なぜならば、「人材の多様化とスキルアップ」や「社員の柔軟なキャリア選択」は30歳代、40歳代でも必要である。むしろ50歳代は、会社都合での能力開発を受け入れてきたそうであるので、基本は再配置で対応すべきである。
■早く辞めるが勝ちなのか
年功的な要素が強いもう一つの金銭的報酬が退職金である。
もっともこれも雲行きが怪しい。もともと、算定基礎に利率を欠けるスタイルからポイント制退職金に移行する企業が話題になったのは10年ほど前であり、多少は年功制が弱まったが相変わらずであろう。
知られていないが、税制でも優位性があったが怪しくなってきた。
○政府税制調査会 退職金所得税を議論 課税の仕組みに指摘相次ぐ
2024年11月15日
退職金にかかる所得税は、同じ企業で働く期間が長くなるほど軽減され、終身雇用を前提とした仕組みになっています。
政府の税制調査会は15日、専門家会合で議論し、委員からは、転職する人が増える今の実態にあわないことや、勤労意欲に悪影響を与えない制度が望ましいといった指摘が相次ぎました。

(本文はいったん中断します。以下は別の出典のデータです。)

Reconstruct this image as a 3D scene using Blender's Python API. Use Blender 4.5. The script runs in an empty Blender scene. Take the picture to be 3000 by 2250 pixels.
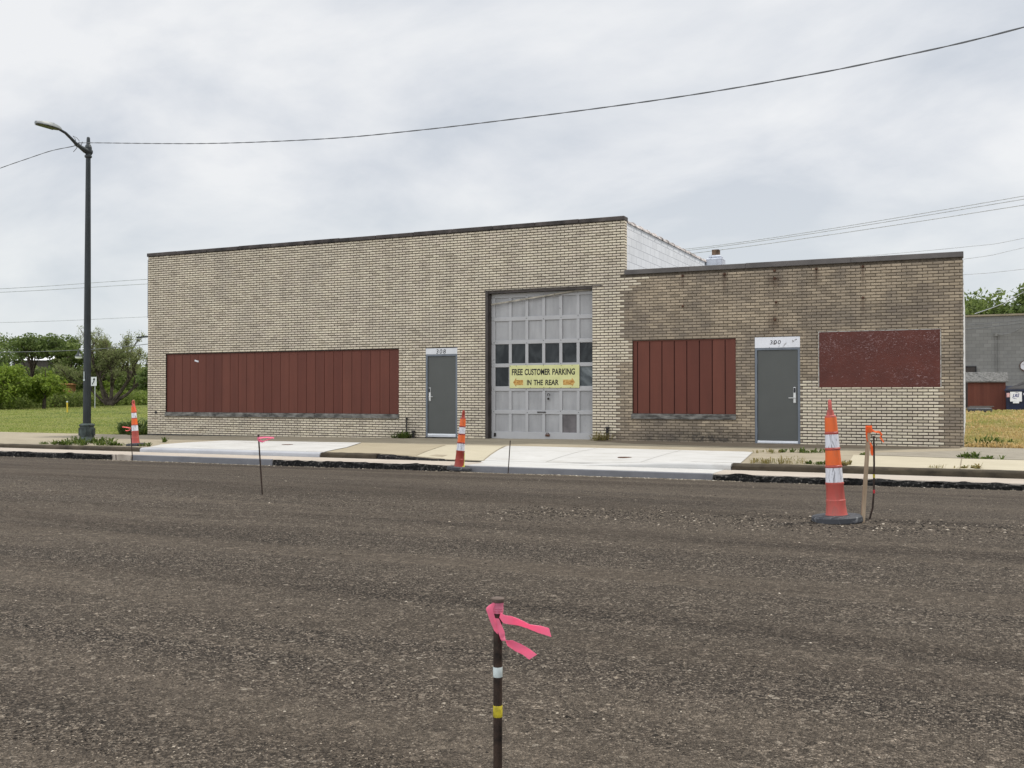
import bpy, bmesh, math, random
from mathutils import Vector, Matrix, noise as mnoise
R = math.radians
random.seed(7)
S = bpy.context.scene
COL = S.collection

# ------------------------------------------------------------------ camera
cam_d = bpy.data.cameras.new('camera'); cam = bpy.data.objects.new('camera', cam_d); COL.objects.link(cam)
cam_d.sensor_width = 36.0; cam_d.lens = 34.8; cam_d.clip_end = 2000.0; cam_d.clip_start = 0.05
cam.location = (0.0, -23.36, 1.12)
cam.rotation_euler = (R(90.0) + math.atan(33/2900.0), 0.0, R(24.8))
S.camera = cam
# ------------------------------------------------------------------ sky and sun
SUN = Vector((0.40, 0.415, 1.0)).normalized()
EL = math.asin(SUN.z); AZ = math.atan2(SUN.x, SUN.y)
W = bpy.data.worlds.new('World'); S.world = W; W.use_nodes = True
nt = W.node_tree; nt.nodes.clear()
def wn(t, **k):
    n = nt.nodes.new(t)
    for a, v in k.items(): setattr(n, a, v)
    return n
def wl(a, b): nt.links.new(a, b)
sky = wn('ShaderNodeTexSky', sky_type='NISHITA', sun_disc=False)
sky.sun_elevation = EL; sky.sun_rotation = AZ; sky.altitude = 200; sky.dust_density = 2.0
bg1 = wn('ShaderNodeBackground'); bg1.inputs[1].default_value = 0.10; wl(sky.outputs[0], bg1.inputs[0])
tc = wn('ShaderNodeTexCoord'); sep = wn('ShaderNodeSeparateXYZ'); wl(tc.outputs['Generated'], sep.inputs[0])
def wm(op, a, b=None, clamp=False):
    n = wn('ShaderNodeMath', operation=op, use_clamp=clamp)
    for i, v in enumerate((a, b)):
        if v is None: continue
        if isinstance(v, (int, float)): n.inputs[i].default_value = v
        else: wl(v, n.inputs[i])
    return n.outputs[0]
zz = wm('ADD', wm('MAXIMUM', sep.outputs[2], 0.0), 0.38)
cmb = wn('ShaderNodeCombineXYZ'); wl(wm('DIVIDE', sep.outputs[0], zz), cmb.inputs[0]); wl(wm('DIVIDE', sep.outputs[1], zz), cmb.inputs[1])
mp = wn('ShaderNodeMapping'); wl(cmb.outputs[0], mp.inputs[0]); mp.inputs['Rotation'].default_value = (0, 0, R(25)); mp.inputs['Scale'].default_value = (1.45, 1.9, 1); mp.inputs['Location'].default_value = (3.1, 1.7, 0)
n1 = wn('ShaderNodeTexNoise'); n1.inputs['Scale'].default_value = 1.35; n1.inputs['Detail'].default_value = 9; n1.inputs['Roughness'].default_value = 0.55; n1.inputs['Distortion'].default_value = 0.25; wl(mp.outputs[0], n1.inputs[0])
n2 = wn('ShaderNodeTexNoise'); n2.inputs['Scale'].default_value = 0.42; n2.inputs['Detail'].default_value = 3; wl(mp.outputs[0], n2.inputs[0])
mixn = wm('ADD', wm('MULTIPLY', n1.outputs[0], 0.78), wm('MULTIPLY', n2.outputs[0], 0.30))
ramp = wn('ShaderNodeValToRGB'); wl(mixn, ramp.inputs[0])
e = ramp.color_ramp.elements; e[0].position = 0.44; e[0].color = (0.65, 0.69, 0.75, 1); e[1].position = 0.625; e[1].color = (0.90, 0.91, 0.925, 1)
x = e.new(0.53); x.color = (0.775, 0.80, 0.84, 1)
# paler and slightly greener veil toward the horizon
hz = wn('ShaderNodeMapRange'); wl(sep.outputs[2], hz.inputs[0]); hz.inputs[1].default_value = 0.0; hz.inputs[2].default_value = 0.22; hz.inputs[3].default_value = 0.75; hz.inputs[4].default_value = 0.0
mx = wn('ShaderNodeMix', data_type='RGBA'); wl(hz.outputs[0], mx.inputs[0]); wl(ramp.outputs[0], mx.inputs[6]); mx.inputs[7].default_value = (0.745, 0.80, 0.815, 1)
# the cloud sheet is brighter high up, where it is thin and near the sun
up = wn('ShaderNodeMapRange'); wl(sep.outputs[2], up.inputs[0]); up.inputs[1].default_value = 0.42; up.inputs[2].default_value = 0.85; up.inputs[3].default_value = 1.0; up.inputs[4].default_value = 1.15
# unseen sky behind the camera, brightened as added fill for the shaded facade
vd = wn('ShaderNodeVectorMath', operation='DOT_PRODUCT'); wl(tc.outputs['Generated'], vd.inputs[0]); vd.inputs[1].default_value = (-0.35, -0.92, 0.18)
fb = wn('ShaderNodeMapRange', interpolation_type='SMOOTHSTEP'); wl(vd.outputs['Value'], fb.inputs[0]); fb.inputs[1].default_value = 0.0; fb.inputs[2].default_value = 0.75; fb.inputs[3].default_value = 1.0; fb.inputs[4].default_value = 2.2
bg2 = wn('ShaderNodeBackground'); wl(mx.outputs[2], bg2.inputs[0]); wl(wm('MULTIPLY', up.outputs[0], fb.outputs[0]), bg2.inputs[1])
ms = wn('ShaderNodeMixShader'); ms.inputs[0].default_value = 0.94; wl(bg1.outputs[0], ms.inputs[1]); wl(bg2.outputs[0], ms.inputs[2])
wo = wn('ShaderNodeOutputWorld'); wl(ms.outputs[0], wo.inputs[0])
sd = bpy.data.lights.new('sun', 'SUN'); sd.energy = 3.2; sd.angle = R(1.2); sd.color = (1.0, 0.955, 0.88)
so = bpy.data.objects.new('sun', sd); COL.objects.link(so); so.rotation_euler = SUN.to_track_quat('Z', 'Y').to_euler(); so.location = (10, 10, 30)
S.view_settings.view_transform = 'Standard'; S.view_settings.look = 'None'; S.view_settings.exposure = 0.0; S.view_settings.gamma = 1.0

# ------------------------------------------------------------------ material helper
class NT:
    def __init__(s, name, rough=0.8, spec=0.3, metal=0.0):
        s.m = bpy.data.materials.new(name); s.m.use_nodes = True; s.t = s.m.node_tree
        s.b = s.t.nodes['Principled BSDF']; s.b.inputs['Roughness'].default_value = rough
        s.b.inputs['Specular IOR Level'].default_value = spec; s.b.inputs['Metallic'].default_value = metal
        s.co = s.n('ShaderNodeTexCoord').outputs['Object']
    def n(s, t, **k):
        q = s.t.nodes.new(t)
        for a, v in k.items(): setattr(q, a, v)
        return q
    def l(s, a, sock):
        if isinstance(a, (int, float)): sock.default_value = a
        elif isinstance(a, tuple): sock.default_value = a if len(a) == len(sock.default_value) else (*a, 1)
        else: s.t.links.new(a, sock)
    def map(s, sc=(1, 1, 1), rot=(0, 0, 0), loc=(0, 0, 0), v=None):
        q = s.n('ShaderNodeMapping'); s.l(v or s.co, q.inputs[0]); q.inputs['Scale'].default_value = sc; q.inputs['Rotation'].default_value = rot; q.inputs['Location'].default_value = loc
        return q.outputs[0]
    def noise(s, sc, det=4, ro=0.55, v=None, dist=0.0):
        q = s.n('ShaderNodeTexNoise'); s.l(v or s.co, q.inputs[0]); q.inputs['Scale'].default_value = sc; q.inputs['Detail'].default_value = det; q.inputs['Roughness'].default_value = ro; q.inputs['Distortion'].default_value = dist
        return q.outputs[0]
    def voro(s, sc, out='Color', v=None, feat='F1'):
        q = s.n('ShaderNodeTexVoronoi', feature=feat); s.l(v or s.co, q.inputs[0]); q.inputs['Scale'].default_value = sc
        return q.outputs[out]
    def ramp(s, f, *st):
        q = s.n('ShaderNodeValToRGB'); s.l(f, q.inputs[0]); e = q.color_ramp.elements
        while len(e) < len(st): e.new(0.5)
        for el, (p, c) in zip(e, st):
            el.position = p; el.color = (c, c, c, 1) if isinstance(c, (int, float)) else (*c, 1)
        return q.outputs[0]
    def mix(s, f, a, b, mode='MIX'):
        q = s.n('ShaderNodeMix', data_type='RGBA', blend_type=mode); s.l(f, q.inputs[0]); s.l(a, q.inputs[6]); s.l(b, q.inputs[7])
        return q.outputs[2]
    def math(s, op, a, b=0.0, clamp=False):
        q = s.n('ShaderNodeMath', operation=op, use_clamp=clamp); s.l(a, q.inputs[0]); s.l(b, q.inputs[1]); return q.outputs[0]
    def rand(s): return s.n('ShaderNodeNewGeometry').outputs['Random Per Island']
    def xyz(s):
        q = s.n('ShaderNodeSeparateXYZ'); s.l(s.co, q.inputs[0]); return q.outputs
    def bump(s, h, st=0.5, d=0.01):
        q = s.n('ShaderNodeBump'); q.inputs['Strength'].default_value = st; q.inputs['Distance'].default_value = d; s.l(h, q.inputs['Height']); s.l(q.outputs[0], s.b.inputs['Normal'])
    def col(s, c): s.l(c, s.b.inputs['Base Color']); return s
    def rough(s, c): s.l(c, s.b.inputs['Roughness'])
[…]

https://www3.nhk.or.jp/news/html/20241115/k10014639781000.html
■さっさと見切りを付ける
企業側は、とにかく事業構造を変えなければ生き残れない上に再教育をする余裕もない。勢いリストラに頼らざるを得ない。
○2024年の「早期・希望退職」募集1万人が目前 上場企業53社、人数非公開の大型募集相次ぐ
2024/11/19
このペースで推移すると2021年以来、3年ぶりに1万人を超えることがほぼ確実になった。国内外で9,000人を募集する日産自動車、人数の上限を設定しない武田薬品工業、募集人数は未公表だが200億円の費用計上を発表した富士通、50歳以上の社員を対象に1,000人を募集する第一生命ホールディングスなど、年末を迎えて人数非公開の大型募集が相次いでいる。
https://www.tsr-net.co.jp/data/detail/1199062_1527.html
今どんな企業にいてもリストラされることは避けられないなら、早めに事業請負人よろしくフリーのビジネスマンを目指すのも良い。
40歳までにポータビリティの高い技術を身につけ、成果を出すことにコミットする週間と実績の言語化をすることを薦める。下記の様な仕組みがあるなら利用した方が良い。
○新報酬制度「エンゲージメントストック」導入へ…努力を評価する第三の報酬 企業成長と従業員のモチベーション向上目指す
2024年11月18日
エンゲージメントストックとは、普段の給料やボーナスとは違った、いわば「第三の報酬」のこと。
会社は、任意に決めた仮想の株式、ポイントのようなものを従業員に付与し、もらった従業員は、業績アップなど決められた条件を満たすと、それを現金化できるという仕組みだ。
https://www.fnn.jp/articles/FNN/788202
ある種のストックオプションであろう。
30歳代でも良い。会社が早期退職を求めているなら積極的に手を挙げることを進める。
金の切れ目が縁の切れ目と割り切ること。
社員を平気で切り捨てる企業にしがみつくのは危険だ。
信頼関係を築けない人事部も考えた方が良い。